Cabinet de la ministre du Climat et de l’Environnement Zakia Khattabi

Cette équipe compte au total 33 membres, dont 10 sont en détachement de SPF ou de l’OVAM (société publique flamande de gestion des déchets). Les salaires des fonctionnaires fédéraux sont payés par leur administration tandis que ceux des fonctionnaires provenant de l’OVAM sont intégralement payés par les crédits du cabinet.

Personnel détaché au cabinet du ministre des classes moyennes et des PME David Clarinval

Le cabinet Clarinval emploie 54 personnes : 31 sont détachées, dont 30 toujours payées par leur administration d’origine. Elles proviennent pour l’essentiel de SPF, mais aussi de la Capac, de l’Afsca ou de l’INASTI. Un agent de la province de Namur, d’où est originaire le ministre Clarinval, figure également dans l’équipe : son traitement est remboursé par le cabinet à la Province.
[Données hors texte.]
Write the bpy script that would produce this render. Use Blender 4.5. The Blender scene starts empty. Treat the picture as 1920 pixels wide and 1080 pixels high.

Cabinet du ministre de l’Emploi et de l’Economie Pierre-Yves Dermagne

Quelque 29 personnes proviennent d’administrations ou d’organismes publics (RTBF, ONEM, ONSS…) sur les 62 membres du cabinet Dermagne. Trois d’entre elles ont leur traitement intégralement payé par le cabinet.

Cabinet de la ministre des Affaires étrangères Hadja Lahbib

Sur les 40 membres de ce cabinet, 21 sont du personnel détaché et toujours payés par leur employeur d’origine. La plus grande partie d’entre eux – 15 – étaient auparavant attachés au SPF Affaires étrangères.

Personnel détaché au cabinet du ministre de la Justice Vincent Van Quickenborne

On compte dans cette cellule 41,5 personnes en détachement sur un total de 63 collaborateurs. Outre ceux qui étaient attachés au SPF Justice et à l’ordre judiciaire (magistrats du Parquet ou directeurs de prison par exemple), on y relève un collaborateur provenant de la province d’Anvers – son salaire est à charge du cabinet – et un autre de l’Office des étrangers.

Cabinet de la ministre des entreprises publiques, de la fonction publique, des télécommunications et de la poste Petra De Sutter

Sur les 46 personnes actives dans ce cabinet, 20 sont détachées (dont l’une, de l’UZGent, jusqu’au 15 mai seulement). Les autres proviennent de SPF, de l’IBPT, de l’Audit fédéral interne, de l’AFSCA, de l’OCAM et de la Régie des bâtiments.

Personnel détaché au cabinet de la ministre de l’Energie Tinne Van der Straeten

Dans cette équipe, 16 collaborateurs sur 27 sont des employés détachés. La majorité d’entre eux sont fournis par des SPF. On note un collaborateur venu de l’Afsca, un de l’Agence fédérale de contrôle nucléaire, un du Centre pour la cybersécurité Belgique, et un chauffeur payé par la SNCB mais son salaire est remboursé par le cabinet.

Cabinet de la ministre de la Coopération au développement Caroline Gennez

Sur les 24 collaborateurs recensés dans cette équipe, 8 sont en détachement depuis des SPF, depuis l’agence de développement du gouvernement fédéral belge (ENABEL) ou depuis l’administration flamande de l’environnement. Le salaire de ce dernier est à charge du cabinet.

Cabinet du secrétaire d’Etat à la relance et aux investissements stratégiques Thomas Dermine

Le cabinet Dermine est composé de 22 personnes (20 ETP) dont 11 détachés. Toutes proviennent de SPF.

Cabinet du secrétaire d’Etat à la digitalisation Mathieu Michel

C’est le cabinet qui compte le plus de personnel détaché avec une proportion de 19 collaborateurs détachés sur 21. Ils sont issus de SPF, de la police fédérale, de l’IBPT, de la Régie des bâtiments. Deux agents viennent également de la province du Brabant Wallon, terre d’origine du secrétaire d’Etat. Leur traitement est remboursé à la province.

Personnel détaché au cabinet de la secrétaire d’Etat au Budget Alexia Bertrand

Ce cabinet compte 22 collaborateurs dont 17 proviennent d’administrations.

Cabinet de la secrétaire d’Etat à l’égalité des chances Marie-Colline Leroy

Il y a 4 membres du personnel détachés au cabinet Leroy, sur un effectif total de 15 personnes. Tous proviennent de l’administration, notamment de l’Institut pour l’égalité femmes hommes.

Cabinet de la secrétaire d’Etat à l’asile et à la migration Nicole De Moor

Quelque 17 des 25 membres de ce cabinet proviennent d’administrations publiques (Office des étrangers, Fedasil) et de SPF. Seul un travailleur attaché précédemment à l’administration flamande est payé par la cabinet. « Les diplomates proviennent toujours de l’administration, précise le cabinet : c’est le seul service dans notre pays qui peut entretenir des relations diplomatiques ».